Siete gamer appassionati? Vi conviene dirlo al prossimo colloquio di lavoro. Secondo una ricerca commissionata da YouTube a CensusWide, i rappresentanti della GenZ (soprattutto) appassionati di Gaming hanno buone possibilità di ottenere il posto di lavoro per il quale si candidano, a patto di menzionare la loro passione al recruiter.
Nel corso dell’indagine sono stati proprio i recruiter a rispondere ad alcune domande sul tema. Quasi 7 su 10 (il 69%) hanno affermato che citare quella passione in loro presenza potrebbe portare a un esito positivo del colloquio di lavoro. Il motivo è presto detto: il 64% degli addetti ai lavori afferma che i gamer avrebbero dalla loro una carta in più.
Gamer avvantaggiati nella ricerca di lavoro: perché? Lo spiegano i recruiter
Alcune delle esperienze accumulate pad (o mouse e tastiera) alla mano si trasformano in soft-skill sul posto di lavoro. Capacità che, sempre secondo i recruiter, i videogiocatori sarebbero più propensi e bravi a trasmettere ai colleghi. Peccato, dicono ancora gli intervistati, che ai colloqui questa passione emerga poche volte. Solo 4 su 10 candidati appartenenti alla GenZ cita il gaming tra gli hobby praticati. Genuino disinteresse o paura di un vecchio stigma? Difficile da dirlo.
Più facile, invece, capire quali siano le competenze tanto agognate dai recruiter e assorbite in anni e anni di sudore davanti allo schermo. Secondo i responsabili HR, i gamer sviluppano problem solving, pensiero strategico e capacità di mantenere la calma anche sotto pressione. E proprio queste sono le caratteristiche che, dicono sempre i cacciatori di talenti, possono fare la differenza tra un “assunto” e un “le faremo sapere”.
Giovani diffidenti: per loro solo un hobby
I microfoni dei ricercatori sono poi passati sotto al naso dei giovanissimi. La GenZ, ora tra i 18 e i 26 anni, pare concordare su alcuni punti. Anche secondo loro è vero che giocare permette di assorbire alcune soft skill. Sono 9 su 10 i giovani che citano il gaming come hobby. Quasi la metà gioca regolarmente, 4 su 10, invece, in maniera più occasionale.
Tra i ‘gamer’ però serpeggia una certa diffidenza circa l’opportunità di menzionare la passione nel CV. Il 68%, infatti, è convinto ancora che parlare di videogiochi durante il colloquio di lavoro potrebbe lasciare una brutta impressione al recruiter, il resto trova invece che possa essere una buona idea. Ma solo il 40% di loro lo farebbe davvero. Il motivo?

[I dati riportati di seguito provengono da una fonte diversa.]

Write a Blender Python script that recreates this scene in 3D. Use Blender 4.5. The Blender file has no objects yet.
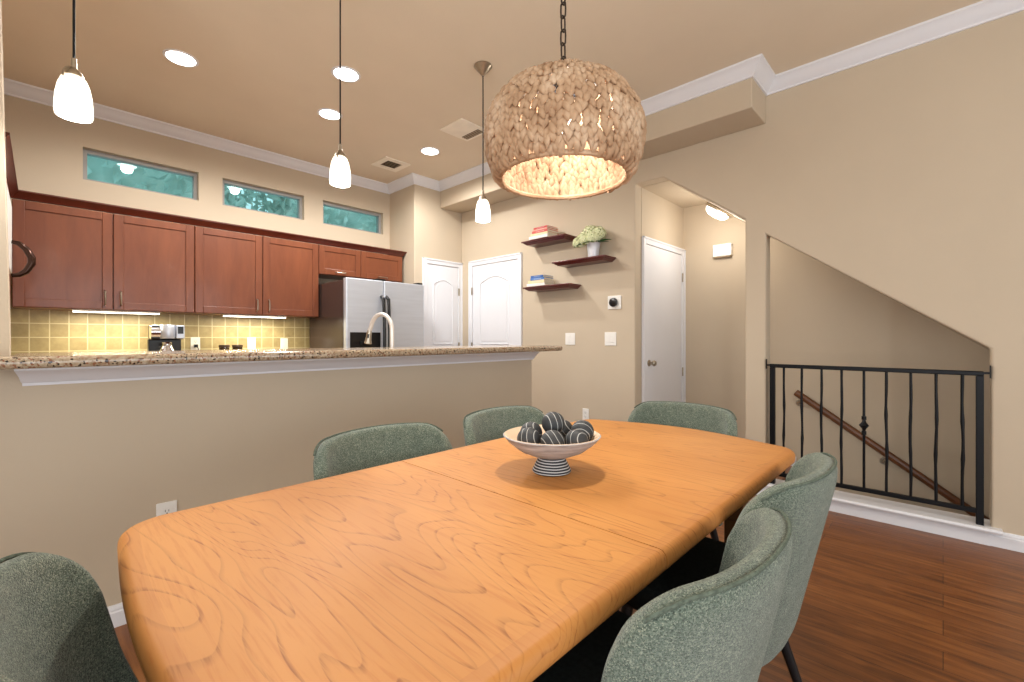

Pur consapevoli di garantirsi così un argomento jolly durante il colloquio, solo il 22% degli intervistati è convinto che il gaming offra davvero loro delle carte in più.
Cosa dicono gli esperti?
“Le competenze acquisite attraverso il gaming possono essere molto importanti nel mercato del lavoro di oggi. E proprio al gaming è stato riconosciuto il merito di aver contribuito a incoraggiare le persone ad avvicinarsi al settore tecnologico. Gli hackathon, ad esempio, hanno generato un chiaro crossover tra gaming e programmazione. Quando si tratta di includere il gaming come parte del proprio CV, la questione è come renderli pertinenti al lavoro per cui ci si propone o come questi rendono un candidato più interessante come potenziale dipendente” dice Ian Storey, Director di Hays, azienda specializzata proprio nel recruiting.
“Non sorprende che i gamer abbiano compreso il legame tra gaming e lavoro. Il gaming può aiutare a sviluppare importanti capacità occupazionali, come comunicazione, intraprendenza e adattabilità. Un gamer può creare connessioni tra ciò che sta facendo in un videogame e ciò che potrebbe dover fare nel lavoro o nello studio, e sentirsi sicuro di avere gli strumenti a sua disposizione per avere successo, perché ha fatto qualcosa di simile nel proprio videogame preferito.” E aggiunge: “Per decenni ci è stato detto che praticare uno sport di squadra, ad esempio, è una buona cosa. Lo stesso si può dire dei videogiochi di squadra. Infatti, nel mondo digitale il tipo di cooperazione online richiesta dai videogiochi è forse più rilevante che mai” chiosa Mathew Barr, Senior Lecturer in Computing Science all’Università di Glasgow. Barr studia il legame che intercorre tra gaming e attività professionali.
Insomma. Volete far colpo? Mettere i videogiochi tra gli hobby sul CV non farà certo male. Ovvio, la parte difficile è arrivare al colloquio. Lo sa bene quell’ingegnere che ha fatto ricorso a una IA per inviare 5.000 candidature ma con scarsi risultati.